◆ **WRITTEN REQUEST**
Please output exactly the lines of the material from the first through the line containing "return np.stack([dx*d, dy*d, CH+dz*d], -1)", and nothing more.
☆ ☆ ☆
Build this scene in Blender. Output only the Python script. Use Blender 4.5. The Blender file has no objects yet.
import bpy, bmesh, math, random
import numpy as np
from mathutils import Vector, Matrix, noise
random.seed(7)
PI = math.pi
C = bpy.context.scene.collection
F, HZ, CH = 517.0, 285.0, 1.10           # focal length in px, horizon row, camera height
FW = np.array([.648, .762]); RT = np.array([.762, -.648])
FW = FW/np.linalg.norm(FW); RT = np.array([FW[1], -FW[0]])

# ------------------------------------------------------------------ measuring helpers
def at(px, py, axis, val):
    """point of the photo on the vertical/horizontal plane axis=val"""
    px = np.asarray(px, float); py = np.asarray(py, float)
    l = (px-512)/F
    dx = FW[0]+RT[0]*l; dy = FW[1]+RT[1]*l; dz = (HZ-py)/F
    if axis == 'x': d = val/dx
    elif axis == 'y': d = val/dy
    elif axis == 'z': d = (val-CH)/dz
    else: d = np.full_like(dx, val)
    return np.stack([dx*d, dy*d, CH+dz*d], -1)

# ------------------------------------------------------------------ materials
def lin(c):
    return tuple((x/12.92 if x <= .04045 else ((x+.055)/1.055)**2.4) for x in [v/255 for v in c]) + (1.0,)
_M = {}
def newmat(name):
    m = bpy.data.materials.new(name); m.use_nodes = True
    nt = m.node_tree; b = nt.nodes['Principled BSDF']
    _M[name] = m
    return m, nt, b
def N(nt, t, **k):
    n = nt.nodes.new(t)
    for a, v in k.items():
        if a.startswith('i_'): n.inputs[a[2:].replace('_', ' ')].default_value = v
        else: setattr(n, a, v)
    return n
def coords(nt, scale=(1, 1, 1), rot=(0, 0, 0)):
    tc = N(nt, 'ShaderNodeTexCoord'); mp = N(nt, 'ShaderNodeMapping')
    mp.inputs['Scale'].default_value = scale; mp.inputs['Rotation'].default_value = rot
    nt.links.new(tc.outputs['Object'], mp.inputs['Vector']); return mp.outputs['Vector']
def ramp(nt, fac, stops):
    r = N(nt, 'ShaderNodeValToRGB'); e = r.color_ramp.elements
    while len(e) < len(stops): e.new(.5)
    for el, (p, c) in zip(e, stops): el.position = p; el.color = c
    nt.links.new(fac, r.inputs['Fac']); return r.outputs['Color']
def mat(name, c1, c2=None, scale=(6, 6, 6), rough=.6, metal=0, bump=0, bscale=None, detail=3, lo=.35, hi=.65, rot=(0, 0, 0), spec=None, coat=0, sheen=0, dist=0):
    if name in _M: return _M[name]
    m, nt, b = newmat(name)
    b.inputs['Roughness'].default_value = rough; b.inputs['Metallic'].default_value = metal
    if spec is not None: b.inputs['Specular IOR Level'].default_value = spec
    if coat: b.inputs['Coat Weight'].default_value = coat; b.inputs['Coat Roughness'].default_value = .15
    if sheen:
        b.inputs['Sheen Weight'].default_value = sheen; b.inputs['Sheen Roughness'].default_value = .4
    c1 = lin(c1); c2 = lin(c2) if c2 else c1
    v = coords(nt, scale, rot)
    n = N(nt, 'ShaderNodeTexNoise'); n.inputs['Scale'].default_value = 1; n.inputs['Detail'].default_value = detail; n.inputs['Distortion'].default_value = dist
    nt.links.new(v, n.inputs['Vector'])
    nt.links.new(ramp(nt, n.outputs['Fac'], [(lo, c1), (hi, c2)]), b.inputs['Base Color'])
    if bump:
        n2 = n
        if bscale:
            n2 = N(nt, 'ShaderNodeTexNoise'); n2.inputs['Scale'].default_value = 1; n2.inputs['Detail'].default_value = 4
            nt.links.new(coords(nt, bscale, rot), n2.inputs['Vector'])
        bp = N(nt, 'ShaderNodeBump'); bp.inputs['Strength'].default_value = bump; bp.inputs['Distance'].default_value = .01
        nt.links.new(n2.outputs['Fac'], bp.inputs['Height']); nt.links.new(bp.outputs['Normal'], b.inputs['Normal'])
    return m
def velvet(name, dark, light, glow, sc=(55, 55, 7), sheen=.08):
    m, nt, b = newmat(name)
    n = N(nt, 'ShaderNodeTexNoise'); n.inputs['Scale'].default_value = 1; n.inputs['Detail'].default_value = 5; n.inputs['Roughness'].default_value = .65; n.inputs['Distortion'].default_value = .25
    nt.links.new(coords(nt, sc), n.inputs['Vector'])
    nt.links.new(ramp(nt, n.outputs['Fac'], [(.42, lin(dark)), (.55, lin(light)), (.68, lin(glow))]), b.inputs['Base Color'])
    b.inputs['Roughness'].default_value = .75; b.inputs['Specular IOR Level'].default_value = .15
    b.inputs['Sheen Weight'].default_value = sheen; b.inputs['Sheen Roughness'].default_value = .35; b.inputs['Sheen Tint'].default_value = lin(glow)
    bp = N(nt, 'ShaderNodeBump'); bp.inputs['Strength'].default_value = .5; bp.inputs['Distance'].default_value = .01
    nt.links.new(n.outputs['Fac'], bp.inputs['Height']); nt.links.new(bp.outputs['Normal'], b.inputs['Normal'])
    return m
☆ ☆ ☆
◆ **CORRECT RESPONSE**
Build this scene in Blender. Output only the Python script. Use Blender 4.5. The Blender file has no objects yet.
import bpy, bmesh, math, random
import numpy as np
from mathutils import Vector, Matrix, noise
random.seed(7)
PI = math.pi
C = bpy.context.scene.collection
F, HZ, CH = 517.0, 285.0, 1.10           # focal length in px, horizon row, camera height
FW = np.array([.648, .762]); RT = np.array([.762, -.648])
FW = FW/np.linalg.norm(FW); RT = np.array([FW[1], -FW[0]])

# ------------------------------------------------------------------ measuring helpers
def at(px, py, axis, val):
    """point of the photo on the vertical/horizontal plane axis=val"""
    px = np.asarray(px, float); py = np.asarray(py, float)
    l = (px-512)/F
    dx = FW[0]+RT[0]*l; dy = FW[1]+RT[1]*l; dz = (HZ-py)/F
    if axis == 'x': d = val/dx
    elif axis == 'y': d = val/dy
    elif axis == 'z': d = (val-CH)/dz
    else: d = np.full_like(dx, val)
    return np.stack([dx*d, dy*d, CH+dz*d], -1)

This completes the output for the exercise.